**What you are asked to do**
Return verbatim everything from the first line through the line that contains "S.cycles.caustics_reflective = False;", and stop there.

**Information shown**
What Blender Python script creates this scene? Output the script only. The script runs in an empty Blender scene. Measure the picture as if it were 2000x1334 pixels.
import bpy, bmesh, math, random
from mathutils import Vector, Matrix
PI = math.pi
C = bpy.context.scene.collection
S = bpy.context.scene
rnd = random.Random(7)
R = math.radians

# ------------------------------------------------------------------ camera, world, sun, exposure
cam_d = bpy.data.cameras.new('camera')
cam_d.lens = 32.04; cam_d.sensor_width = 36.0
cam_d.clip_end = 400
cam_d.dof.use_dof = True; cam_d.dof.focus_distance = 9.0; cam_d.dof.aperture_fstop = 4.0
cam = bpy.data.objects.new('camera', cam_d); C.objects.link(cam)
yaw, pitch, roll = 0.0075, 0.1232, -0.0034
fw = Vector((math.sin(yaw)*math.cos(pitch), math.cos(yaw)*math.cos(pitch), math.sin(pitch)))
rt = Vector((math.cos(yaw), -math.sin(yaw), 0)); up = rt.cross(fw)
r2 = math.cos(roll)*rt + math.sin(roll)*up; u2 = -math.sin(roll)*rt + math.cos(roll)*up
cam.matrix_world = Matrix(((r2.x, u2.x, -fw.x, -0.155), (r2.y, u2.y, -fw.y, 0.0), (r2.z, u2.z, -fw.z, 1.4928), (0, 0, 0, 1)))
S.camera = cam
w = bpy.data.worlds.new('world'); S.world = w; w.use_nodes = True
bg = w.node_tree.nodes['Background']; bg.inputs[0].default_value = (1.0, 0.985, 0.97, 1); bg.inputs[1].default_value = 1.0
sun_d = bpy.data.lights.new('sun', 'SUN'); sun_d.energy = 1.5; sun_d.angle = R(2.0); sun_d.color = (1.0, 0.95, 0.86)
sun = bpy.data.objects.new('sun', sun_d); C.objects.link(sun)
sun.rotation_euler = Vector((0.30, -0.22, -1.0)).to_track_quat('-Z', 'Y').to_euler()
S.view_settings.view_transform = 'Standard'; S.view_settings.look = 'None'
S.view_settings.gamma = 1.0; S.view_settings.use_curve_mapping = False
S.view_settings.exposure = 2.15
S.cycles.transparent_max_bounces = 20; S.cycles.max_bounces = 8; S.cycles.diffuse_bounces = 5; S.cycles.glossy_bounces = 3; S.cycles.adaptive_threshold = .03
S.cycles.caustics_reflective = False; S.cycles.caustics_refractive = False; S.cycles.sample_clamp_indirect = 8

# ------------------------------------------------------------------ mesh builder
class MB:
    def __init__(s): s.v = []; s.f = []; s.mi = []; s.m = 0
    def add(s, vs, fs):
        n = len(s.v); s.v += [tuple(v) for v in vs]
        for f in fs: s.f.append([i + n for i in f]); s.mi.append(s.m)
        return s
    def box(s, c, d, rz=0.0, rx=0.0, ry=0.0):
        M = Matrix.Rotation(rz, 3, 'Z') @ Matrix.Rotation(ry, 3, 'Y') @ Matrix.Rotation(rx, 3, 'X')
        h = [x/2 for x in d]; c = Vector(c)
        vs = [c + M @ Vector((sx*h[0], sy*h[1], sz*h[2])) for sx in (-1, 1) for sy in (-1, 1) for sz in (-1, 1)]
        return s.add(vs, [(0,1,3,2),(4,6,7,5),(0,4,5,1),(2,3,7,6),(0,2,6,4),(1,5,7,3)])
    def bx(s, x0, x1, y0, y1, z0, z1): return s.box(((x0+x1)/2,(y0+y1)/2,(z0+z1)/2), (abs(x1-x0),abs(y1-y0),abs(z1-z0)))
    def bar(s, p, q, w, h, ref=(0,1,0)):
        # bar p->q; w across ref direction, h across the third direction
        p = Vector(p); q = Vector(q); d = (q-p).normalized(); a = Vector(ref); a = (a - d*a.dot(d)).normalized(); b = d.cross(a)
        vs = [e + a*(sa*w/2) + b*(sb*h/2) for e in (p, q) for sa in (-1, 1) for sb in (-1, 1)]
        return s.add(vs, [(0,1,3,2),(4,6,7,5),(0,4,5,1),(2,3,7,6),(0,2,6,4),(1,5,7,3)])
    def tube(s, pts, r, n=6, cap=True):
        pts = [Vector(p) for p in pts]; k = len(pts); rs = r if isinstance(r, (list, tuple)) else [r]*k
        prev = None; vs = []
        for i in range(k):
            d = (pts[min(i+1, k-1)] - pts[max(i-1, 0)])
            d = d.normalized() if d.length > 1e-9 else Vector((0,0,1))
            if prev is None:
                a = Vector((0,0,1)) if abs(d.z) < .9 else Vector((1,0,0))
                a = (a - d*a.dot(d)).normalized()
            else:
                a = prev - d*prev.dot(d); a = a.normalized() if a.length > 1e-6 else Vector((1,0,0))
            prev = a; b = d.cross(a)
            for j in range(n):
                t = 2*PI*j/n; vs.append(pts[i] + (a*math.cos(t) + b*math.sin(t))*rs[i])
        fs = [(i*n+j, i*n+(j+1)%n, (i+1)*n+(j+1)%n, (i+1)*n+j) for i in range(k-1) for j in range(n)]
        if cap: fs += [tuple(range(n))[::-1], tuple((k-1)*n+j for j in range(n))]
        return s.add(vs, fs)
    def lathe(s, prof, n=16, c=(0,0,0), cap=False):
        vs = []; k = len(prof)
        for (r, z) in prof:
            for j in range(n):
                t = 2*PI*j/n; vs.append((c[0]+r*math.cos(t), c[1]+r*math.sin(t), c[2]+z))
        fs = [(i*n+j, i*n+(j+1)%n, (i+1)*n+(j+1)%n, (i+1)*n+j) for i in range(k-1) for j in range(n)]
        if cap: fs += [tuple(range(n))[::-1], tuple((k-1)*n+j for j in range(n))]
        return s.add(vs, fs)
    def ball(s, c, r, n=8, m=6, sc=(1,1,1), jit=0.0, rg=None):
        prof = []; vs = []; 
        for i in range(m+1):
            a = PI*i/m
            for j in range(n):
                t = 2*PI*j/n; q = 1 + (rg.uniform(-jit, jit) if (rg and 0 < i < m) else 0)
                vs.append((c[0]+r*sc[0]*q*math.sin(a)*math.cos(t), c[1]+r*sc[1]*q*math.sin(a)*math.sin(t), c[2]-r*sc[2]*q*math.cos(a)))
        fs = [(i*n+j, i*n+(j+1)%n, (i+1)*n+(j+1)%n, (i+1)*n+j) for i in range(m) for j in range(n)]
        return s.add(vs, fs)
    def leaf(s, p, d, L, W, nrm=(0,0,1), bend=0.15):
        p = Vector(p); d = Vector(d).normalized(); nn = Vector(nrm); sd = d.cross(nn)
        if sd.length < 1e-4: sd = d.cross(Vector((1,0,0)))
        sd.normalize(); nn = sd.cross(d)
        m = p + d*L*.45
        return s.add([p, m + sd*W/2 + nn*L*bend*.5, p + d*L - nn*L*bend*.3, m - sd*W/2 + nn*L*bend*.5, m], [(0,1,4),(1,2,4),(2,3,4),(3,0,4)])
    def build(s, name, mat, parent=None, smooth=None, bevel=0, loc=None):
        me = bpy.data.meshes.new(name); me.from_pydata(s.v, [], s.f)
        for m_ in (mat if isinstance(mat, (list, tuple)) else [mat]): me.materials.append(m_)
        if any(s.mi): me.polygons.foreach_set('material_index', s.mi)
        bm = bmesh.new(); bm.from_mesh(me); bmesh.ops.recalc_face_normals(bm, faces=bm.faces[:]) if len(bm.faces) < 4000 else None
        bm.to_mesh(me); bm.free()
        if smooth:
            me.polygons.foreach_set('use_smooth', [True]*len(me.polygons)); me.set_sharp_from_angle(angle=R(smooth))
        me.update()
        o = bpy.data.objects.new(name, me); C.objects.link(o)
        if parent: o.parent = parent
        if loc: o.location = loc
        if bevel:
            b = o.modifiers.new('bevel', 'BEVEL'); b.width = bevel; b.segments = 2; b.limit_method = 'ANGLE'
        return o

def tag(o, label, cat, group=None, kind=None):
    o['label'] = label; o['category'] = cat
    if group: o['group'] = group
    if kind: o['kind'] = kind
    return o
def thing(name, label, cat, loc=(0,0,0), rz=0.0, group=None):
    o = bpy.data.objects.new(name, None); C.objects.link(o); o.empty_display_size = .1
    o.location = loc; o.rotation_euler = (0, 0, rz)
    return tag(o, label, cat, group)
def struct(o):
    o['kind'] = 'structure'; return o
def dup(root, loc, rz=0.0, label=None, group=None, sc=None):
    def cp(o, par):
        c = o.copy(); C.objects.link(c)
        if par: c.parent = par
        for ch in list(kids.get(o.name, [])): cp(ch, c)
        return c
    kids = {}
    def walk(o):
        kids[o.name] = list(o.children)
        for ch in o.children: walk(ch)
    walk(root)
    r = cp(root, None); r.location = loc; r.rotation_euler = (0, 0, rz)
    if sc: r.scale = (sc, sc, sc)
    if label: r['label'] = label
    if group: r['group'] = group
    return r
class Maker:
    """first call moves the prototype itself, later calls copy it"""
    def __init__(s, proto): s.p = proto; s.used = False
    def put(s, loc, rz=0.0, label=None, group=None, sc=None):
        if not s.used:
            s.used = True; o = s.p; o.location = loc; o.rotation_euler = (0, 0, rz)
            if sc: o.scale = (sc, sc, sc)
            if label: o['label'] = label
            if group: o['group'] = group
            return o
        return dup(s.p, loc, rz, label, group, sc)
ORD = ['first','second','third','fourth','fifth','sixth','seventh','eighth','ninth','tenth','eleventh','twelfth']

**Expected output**
What Blender Python script creates this scene? Output the script only. The script runs in an empty Blender scene. Measure the picture as if it were 2000x1334 pixels.
import bpy, bmesh, math, random
from mathutils import Vector, Matrix
PI = math.pi
C = bpy.context.scene.collection
S = bpy.context.scene
rnd = random.Random(7)
R = math.radians

# ------------------------------------------------------------------ camera, world, sun, exposure
cam_d = bpy.data.cameras.new('camera')
cam_d.lens = 32.04; cam_d.sensor_width = 36.0
cam_d.clip_end = 400
cam_d.dof.use_dof = True; cam_d.dof.focus_distance = 9.0; cam_d.dof.aperture_fstop = 4.0
cam = bpy.data.objects.new('camera', cam_d); C.objects.link(cam)
yaw, pitch, roll = 0.0075, 0.1232, -0.0034
fw = Vector((math.sin(yaw)*math.cos(pitch), math.cos(yaw)*math.cos(pitch), math.sin(pitch)))
rt = Vector((math.cos(yaw), -math.sin(yaw), 0)); up = rt.cross(fw)
r2 = math.cos(roll)*rt + math.sin(roll)*up; u2 = -math.sin(roll)*rt + math.cos(roll)*up
cam.matrix_world = Matrix(((r2.x, u2.x, -fw.x, -0.155), (r2.y, u2.y, -fw.y, 0.0), (r2.z, u2.z, -fw.z, 1.4928), (0, 0, 0, 1)))
S.camera = cam
w = bpy.data.worlds.new('world'); S.world = w; w.use_nodes = True
bg = w.node_tree.nodes['Background']; bg.inputs[0].default_value = (1.0, 0.985, 0.97, 1); bg.inputs[1].default_value = 1.0
sun_d = bpy.data.lights.new('sun', 'SUN'); sun_d.energy = 1.5; sun_d.angle = R(2.0); sun_d.color = (1.0, 0.95, 0.86)
sun = bpy.data.objects.new('sun', sun_d); C.objects.link(sun)
sun.rotation_euler = Vector((0.30, -0.22, -1.0)).to_track_quat('-Z', 'Y').to_euler()
S.view_settings.view_transform = 'Standard'; S.view_settings.look = 'None'
S.view_settings.gamma = 1.0; S.view_settings.use_curve_mapping = False
S.view_settings.exposure = 2.15
S.cycles.transparent_max_bounces = 20; S.cycles.max_bounces = 8; S.cycles.diffuse_bounces = 5; S.cycles.glossy_bounces = 3; S.cycles.adaptive_threshold = .03
S.cycles.caustics_reflective = False; S.cycles.caustics_refractive = False; S.cycles.sample_clamp_indirect = 8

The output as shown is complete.